October 6, 1887 Thursday

October 6 Thursday – Several checks below to N.Y. merchants and the Glenham Hotel suggest that Sam was in the city until this day. He may have escorted Grace King to Hartford.

Check #  Payee  Amount  [Notes]

3836  A.P. Burbank  229.44

3837  Tiffany & Co  0.80  N.Y. Jeweler

October 4, 1887 Tuesday 

October 4 Tuesday – Sam wrote a note to Livy on Lotos Club stationery, so was undoubtedly in New York on business (an Oct. 6 check to the Glenham Hotel confirms). He wrote of seeing a Mr.
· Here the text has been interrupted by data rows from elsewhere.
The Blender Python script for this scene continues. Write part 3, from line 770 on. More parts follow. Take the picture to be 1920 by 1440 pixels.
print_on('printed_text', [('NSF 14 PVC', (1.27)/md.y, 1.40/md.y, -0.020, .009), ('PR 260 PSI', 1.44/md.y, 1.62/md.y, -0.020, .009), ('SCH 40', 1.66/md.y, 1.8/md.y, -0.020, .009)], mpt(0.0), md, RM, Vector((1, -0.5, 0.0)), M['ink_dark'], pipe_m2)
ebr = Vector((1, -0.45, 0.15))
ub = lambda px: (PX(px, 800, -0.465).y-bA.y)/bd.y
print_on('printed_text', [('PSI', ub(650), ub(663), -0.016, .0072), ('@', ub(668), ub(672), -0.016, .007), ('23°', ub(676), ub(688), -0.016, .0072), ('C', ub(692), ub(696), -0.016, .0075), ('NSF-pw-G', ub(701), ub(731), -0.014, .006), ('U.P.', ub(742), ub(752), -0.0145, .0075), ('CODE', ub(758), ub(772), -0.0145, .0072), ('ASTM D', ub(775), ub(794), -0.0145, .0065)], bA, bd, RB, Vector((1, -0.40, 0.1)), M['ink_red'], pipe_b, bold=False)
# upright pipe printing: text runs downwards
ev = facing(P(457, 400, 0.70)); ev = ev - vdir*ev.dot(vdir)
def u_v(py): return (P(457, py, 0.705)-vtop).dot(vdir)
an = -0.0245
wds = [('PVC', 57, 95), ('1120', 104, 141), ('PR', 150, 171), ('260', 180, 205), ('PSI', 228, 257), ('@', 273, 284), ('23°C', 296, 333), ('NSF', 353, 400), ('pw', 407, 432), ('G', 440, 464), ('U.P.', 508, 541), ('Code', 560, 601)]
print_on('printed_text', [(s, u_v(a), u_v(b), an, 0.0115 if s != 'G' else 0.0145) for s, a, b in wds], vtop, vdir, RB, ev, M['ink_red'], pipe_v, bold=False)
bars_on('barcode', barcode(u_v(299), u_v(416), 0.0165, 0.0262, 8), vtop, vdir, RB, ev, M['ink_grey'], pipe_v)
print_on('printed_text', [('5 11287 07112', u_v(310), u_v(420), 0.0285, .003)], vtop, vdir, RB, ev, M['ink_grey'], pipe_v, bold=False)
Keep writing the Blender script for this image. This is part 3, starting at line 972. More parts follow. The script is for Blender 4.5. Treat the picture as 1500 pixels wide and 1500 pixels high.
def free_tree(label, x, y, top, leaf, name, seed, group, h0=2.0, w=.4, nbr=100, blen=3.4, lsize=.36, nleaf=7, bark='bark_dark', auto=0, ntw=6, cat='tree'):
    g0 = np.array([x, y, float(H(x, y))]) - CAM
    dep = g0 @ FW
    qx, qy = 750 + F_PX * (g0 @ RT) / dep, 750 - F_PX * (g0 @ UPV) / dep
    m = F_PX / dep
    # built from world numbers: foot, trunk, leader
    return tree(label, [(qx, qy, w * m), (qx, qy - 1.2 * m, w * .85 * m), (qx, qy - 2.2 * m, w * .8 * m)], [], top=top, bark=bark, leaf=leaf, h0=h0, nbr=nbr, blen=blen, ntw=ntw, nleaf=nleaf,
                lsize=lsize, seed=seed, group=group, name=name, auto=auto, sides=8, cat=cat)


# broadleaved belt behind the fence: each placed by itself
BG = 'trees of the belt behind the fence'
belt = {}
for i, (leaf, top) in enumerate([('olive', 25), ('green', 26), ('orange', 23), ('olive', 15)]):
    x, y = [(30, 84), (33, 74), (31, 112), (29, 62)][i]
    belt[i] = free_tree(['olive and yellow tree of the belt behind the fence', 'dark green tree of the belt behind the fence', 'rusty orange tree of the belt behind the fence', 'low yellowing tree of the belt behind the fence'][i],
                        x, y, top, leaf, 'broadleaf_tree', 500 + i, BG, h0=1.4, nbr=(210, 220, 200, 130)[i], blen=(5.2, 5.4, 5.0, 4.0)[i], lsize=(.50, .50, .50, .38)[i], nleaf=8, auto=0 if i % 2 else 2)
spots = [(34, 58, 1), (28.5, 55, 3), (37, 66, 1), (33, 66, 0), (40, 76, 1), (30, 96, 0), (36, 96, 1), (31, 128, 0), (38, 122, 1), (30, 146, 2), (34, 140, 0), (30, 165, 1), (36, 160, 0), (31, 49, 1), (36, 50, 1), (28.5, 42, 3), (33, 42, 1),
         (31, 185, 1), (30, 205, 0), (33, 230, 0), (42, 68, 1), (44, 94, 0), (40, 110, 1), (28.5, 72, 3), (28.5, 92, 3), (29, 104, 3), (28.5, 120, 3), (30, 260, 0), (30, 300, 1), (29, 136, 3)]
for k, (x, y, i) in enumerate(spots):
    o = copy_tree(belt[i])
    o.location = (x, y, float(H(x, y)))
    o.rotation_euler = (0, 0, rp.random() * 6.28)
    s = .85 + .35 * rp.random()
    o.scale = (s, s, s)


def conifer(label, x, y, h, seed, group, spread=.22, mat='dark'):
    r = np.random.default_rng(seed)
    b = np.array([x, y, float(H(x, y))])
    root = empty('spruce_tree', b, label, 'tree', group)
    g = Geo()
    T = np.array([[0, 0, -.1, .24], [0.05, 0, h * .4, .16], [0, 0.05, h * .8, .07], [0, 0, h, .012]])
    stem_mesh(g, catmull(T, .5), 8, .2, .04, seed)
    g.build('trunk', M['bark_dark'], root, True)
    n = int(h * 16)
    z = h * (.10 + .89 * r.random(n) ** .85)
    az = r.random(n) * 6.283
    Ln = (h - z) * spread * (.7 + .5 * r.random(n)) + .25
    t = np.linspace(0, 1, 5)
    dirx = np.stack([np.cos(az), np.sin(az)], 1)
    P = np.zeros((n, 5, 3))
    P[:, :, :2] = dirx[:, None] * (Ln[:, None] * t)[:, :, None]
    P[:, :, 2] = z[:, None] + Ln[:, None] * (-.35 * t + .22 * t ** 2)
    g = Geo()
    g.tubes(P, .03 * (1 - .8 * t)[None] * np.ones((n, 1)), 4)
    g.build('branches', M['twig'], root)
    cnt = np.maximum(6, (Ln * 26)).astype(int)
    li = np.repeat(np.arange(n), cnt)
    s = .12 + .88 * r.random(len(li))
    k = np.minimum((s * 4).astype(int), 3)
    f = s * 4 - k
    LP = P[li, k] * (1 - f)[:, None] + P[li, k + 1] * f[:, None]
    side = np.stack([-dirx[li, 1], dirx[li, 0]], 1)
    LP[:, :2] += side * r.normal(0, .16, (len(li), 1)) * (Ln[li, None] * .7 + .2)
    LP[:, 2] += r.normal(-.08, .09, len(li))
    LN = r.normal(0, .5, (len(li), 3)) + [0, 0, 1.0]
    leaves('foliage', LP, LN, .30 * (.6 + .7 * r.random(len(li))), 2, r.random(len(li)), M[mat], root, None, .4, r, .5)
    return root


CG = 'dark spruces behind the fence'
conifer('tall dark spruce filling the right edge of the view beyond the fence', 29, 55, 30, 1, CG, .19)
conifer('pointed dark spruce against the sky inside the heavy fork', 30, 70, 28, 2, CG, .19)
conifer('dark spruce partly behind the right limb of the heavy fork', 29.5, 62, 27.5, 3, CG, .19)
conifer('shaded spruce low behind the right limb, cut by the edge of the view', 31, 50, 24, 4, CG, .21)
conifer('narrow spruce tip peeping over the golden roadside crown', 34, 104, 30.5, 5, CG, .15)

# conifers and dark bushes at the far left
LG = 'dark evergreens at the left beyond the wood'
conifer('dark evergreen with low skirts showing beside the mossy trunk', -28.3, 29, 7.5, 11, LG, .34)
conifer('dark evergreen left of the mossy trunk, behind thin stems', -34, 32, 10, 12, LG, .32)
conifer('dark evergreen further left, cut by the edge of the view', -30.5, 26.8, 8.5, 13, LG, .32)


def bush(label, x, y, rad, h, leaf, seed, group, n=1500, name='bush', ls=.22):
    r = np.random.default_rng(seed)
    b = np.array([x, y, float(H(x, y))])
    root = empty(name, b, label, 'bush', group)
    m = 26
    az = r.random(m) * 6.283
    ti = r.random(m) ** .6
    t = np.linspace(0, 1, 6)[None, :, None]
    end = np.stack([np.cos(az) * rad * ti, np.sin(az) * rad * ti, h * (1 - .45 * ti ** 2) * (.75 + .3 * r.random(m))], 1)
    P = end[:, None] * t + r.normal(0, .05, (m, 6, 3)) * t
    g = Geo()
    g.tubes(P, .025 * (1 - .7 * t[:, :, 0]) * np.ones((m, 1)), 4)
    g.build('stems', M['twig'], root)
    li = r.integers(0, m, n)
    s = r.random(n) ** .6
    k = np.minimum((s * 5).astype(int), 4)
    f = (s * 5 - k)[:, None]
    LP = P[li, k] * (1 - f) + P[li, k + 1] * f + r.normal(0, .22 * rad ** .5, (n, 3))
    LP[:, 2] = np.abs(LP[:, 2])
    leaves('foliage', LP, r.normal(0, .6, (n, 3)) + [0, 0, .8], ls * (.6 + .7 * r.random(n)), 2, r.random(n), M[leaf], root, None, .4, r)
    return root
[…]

Choate, who had lost a son and now this “infinitely heavier & awfuler disaster.”

October 3, 1887 Monday

October 3 Monday – William Mackay Laffan wrote to Sam about the Dec. 7, 1886 investment in International Telegraph and Cable Co. 

…as to the great cable invention…let me explain to you in person, when I see you next, what a Goddamned humiliating and degrading fizzle it proved to be…and how the first of experts are the cream of asses, and how I am now fully trying to get the money back [MTNJ 3: 262n117].

October 1, 1887 Saturday 

October 1 Saturday – Francis Wayland, dean of Yale Law School wrote to Sam, agreeing with Sam that Charles W. Johnson should “spend the coming year in earning & saving money, so that he might come to us, if he chose, at the end of that time, with money enough in hand to prevent him from being wholly dependent on charity” [MTNJ 3: 300n2]. See Sept. 29 entry.

October 1887

October – about this month Sam telegraphed Alfred P. Burbank:

Dear Sir:

  Go to Sheol.

    Yours Truly.

P.S. No, don’t do it. Go to the other place. My future is uncertain & If the worst comes to the worst, it will be an alleviation to know that it isn’t as bad as it could have been, anyway [MTP].

Sam also wrote Francis Pratt a long complaint about the contract with Pratt & Whitney about lagging work schedules:

September 30, 1887 Friday

September 30 Friday – Henry Drummond (1851-1897), Scottish evangelical writer and lecturer, visited Hartford and spent some time at the Clemens home. Drummond assisted Dwight L. Moody in his evangelical crusades, and came to America at Moody’s request in the spring of 1887 for a Conference of Students which sought to continue a religious movement in America’s colleges like that he began in Edinburgh, Scotland. Drummond had some success at Yale.

September 29, 1887 Thursday 

September 29 Thursday – Francis Wayland, dean of Yale Law School, wrote to Sam, forwarding a letter of application from Charles W. Johnson. “Wayland asked Clemens, who had already provided two years’ support to another Negro student, ‘to put the writer down for your kind assistance.’” [MTNJ 3: 300n2]. See Oct. 1 entry.

September 28, 1887 Wednesday

September 28 Wednesday – Sam wrote to Richard Watson Gilder of Century Magazine, submitting Meisterschaft, a 3-act bilingual play he wrote in 1886-7 for family entertainment to. It ran in Jan. 1888’s issue with a few changes [MTNJ 3: 333n95].

I had a hell of a time reading this proof, which was set up by an Americanized Finn [MTP].